Three of Wednesday’s games went down to the final possession, two in overtime. Thursday started with Duke playing with fire against Syracuse, Miami’s breakaway buzzer-beater to beat Boston College in OT and Virginia Tech holding off Notre Dame, all entertaining in their own way.

And then there was the 11th, Thursday’s nightcap, and it’s hard to put into perspective how jarring it was to watch after a tournament full of drama, pathos, extraordinary performances and at least one simmering controversy, at least in Jim Boeheim’s mind.

Virginia set a modern-era record for fewest points in a first half with 13, outscored by Brady Manek and it wasn’t even that close. North Carolina shot 38 percent in that half … and led by 20. It only took Virginia eight minutes to score 13 points in the second half. Justin McKoy has now scored eight of his 28 points this season against his former team. And so on.

The questions everyone wanted answered in what turned out to be a 63-43 North Carolina win — Were the Tar Heels for real at Duke? Was that performance replicable? — were never really asked because Virginia was so off.

Of course, North Carolina had a lot to do with that. The Tar Heels came out with Leaky Black guarding Kihei Clark, a tactical masterstroke that took the Cavaliers’ point guard out of the flow of their offense. Manek and Armando Bacot bothered Virginia in the lane with their length, not so much defending the rim as obstructing it.

But in terms of picking up where they left off against Duke, there were some positive signs, like Caleb Love and R.J. Davis combining for nine assists and two turnovers, but it was hard to say much else. Other than Manek, the Tar Heels didn’t shoot all that well, and it never really mattered. North Carolina beat the snot out of Virginia in Chapel Hill in January — until the Tar Heels ruined Mike Krzyzewski’s Cameron farewell, their best performance of the season — and were never really threatened Thursday.
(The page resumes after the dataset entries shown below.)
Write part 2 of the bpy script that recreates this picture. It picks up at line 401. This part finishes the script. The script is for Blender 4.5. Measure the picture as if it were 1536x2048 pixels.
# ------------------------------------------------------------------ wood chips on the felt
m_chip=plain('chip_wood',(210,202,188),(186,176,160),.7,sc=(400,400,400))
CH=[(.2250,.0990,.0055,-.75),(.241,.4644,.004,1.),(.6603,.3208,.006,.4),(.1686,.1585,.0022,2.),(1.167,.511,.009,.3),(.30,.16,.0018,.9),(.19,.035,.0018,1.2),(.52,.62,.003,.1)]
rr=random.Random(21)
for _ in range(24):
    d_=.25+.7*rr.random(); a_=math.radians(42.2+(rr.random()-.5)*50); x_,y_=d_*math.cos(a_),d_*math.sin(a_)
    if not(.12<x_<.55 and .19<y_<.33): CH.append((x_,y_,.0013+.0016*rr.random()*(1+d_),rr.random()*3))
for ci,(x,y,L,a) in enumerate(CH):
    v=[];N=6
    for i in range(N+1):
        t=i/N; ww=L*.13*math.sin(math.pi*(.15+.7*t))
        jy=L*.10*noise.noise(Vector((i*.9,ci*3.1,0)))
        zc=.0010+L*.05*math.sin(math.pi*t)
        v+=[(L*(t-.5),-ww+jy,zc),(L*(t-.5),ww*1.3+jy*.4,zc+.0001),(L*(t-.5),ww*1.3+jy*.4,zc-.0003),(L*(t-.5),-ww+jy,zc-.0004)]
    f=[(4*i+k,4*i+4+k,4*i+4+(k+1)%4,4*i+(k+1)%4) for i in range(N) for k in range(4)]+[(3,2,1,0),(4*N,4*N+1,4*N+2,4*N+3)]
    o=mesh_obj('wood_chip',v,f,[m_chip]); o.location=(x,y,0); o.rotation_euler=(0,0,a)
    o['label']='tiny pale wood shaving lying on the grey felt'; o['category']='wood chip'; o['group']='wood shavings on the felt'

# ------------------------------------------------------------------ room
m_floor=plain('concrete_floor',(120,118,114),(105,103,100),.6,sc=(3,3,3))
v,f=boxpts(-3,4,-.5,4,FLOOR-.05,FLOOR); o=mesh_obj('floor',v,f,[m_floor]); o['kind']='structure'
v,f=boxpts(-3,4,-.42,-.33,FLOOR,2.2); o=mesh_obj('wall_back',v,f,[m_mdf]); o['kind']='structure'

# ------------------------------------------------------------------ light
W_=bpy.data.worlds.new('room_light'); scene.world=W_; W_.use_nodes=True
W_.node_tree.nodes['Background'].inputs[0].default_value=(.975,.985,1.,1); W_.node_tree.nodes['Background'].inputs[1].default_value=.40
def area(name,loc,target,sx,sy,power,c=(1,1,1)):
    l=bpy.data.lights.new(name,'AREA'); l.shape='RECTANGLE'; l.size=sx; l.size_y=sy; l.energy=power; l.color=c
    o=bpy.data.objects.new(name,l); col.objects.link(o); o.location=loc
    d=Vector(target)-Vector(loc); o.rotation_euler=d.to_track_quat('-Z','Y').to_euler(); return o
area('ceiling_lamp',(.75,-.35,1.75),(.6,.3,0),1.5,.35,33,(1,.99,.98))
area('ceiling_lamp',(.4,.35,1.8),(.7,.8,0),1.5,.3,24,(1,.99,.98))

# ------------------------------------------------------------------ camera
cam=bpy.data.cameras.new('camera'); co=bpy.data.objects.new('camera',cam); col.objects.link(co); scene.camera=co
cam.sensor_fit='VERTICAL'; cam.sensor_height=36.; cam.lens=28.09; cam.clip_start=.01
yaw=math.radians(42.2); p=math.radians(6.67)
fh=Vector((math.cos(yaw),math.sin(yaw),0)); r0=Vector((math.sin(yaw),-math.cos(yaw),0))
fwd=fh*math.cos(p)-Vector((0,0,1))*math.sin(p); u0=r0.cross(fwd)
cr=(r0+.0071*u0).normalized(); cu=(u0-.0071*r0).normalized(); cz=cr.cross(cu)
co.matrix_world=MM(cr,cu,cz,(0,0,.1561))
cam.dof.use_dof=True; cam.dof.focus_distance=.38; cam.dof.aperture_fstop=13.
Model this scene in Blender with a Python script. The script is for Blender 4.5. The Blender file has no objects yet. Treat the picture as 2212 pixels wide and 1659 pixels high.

The Tar Heels were the last team to take the court in Brooklyn and the first to play in a real snoozer of a game — after Tuesday, anyway, and the only way to think about Tuesday at the ACC tournament is not to think about it at all. Even Wednesday’s opening blowout of Florida State by Syracuse had drama: the incident that essentially ended Buddy Boeheim’s Syracuse career.

He took a swing at a Seminoles player, the officials missed it, the ACC was left with no choice but to suspend him a la Chris Paul and Julius Hodge, and Duke ended Syracuse’s season a day later, after which the eldest Boeheim was no less furious at the way things played out.

Thanks to that win, Miami and Virginia Tech are the thin orange line between Duke and North Carolina and a third matchup in Saturday’s title game. The Hurricanes are the only ACC team Duke didn’t beat this season; the Tar Heels swept the Hokies in the regular season.

This tournament doesn’t need that rematch to save it; the basketball’s been entertaining enough despite the lack of buzz inside and outside the Barclays Center in the ACC’s third time playing second fiddle to the Big East in New York. But it wouldn’t hurt, either.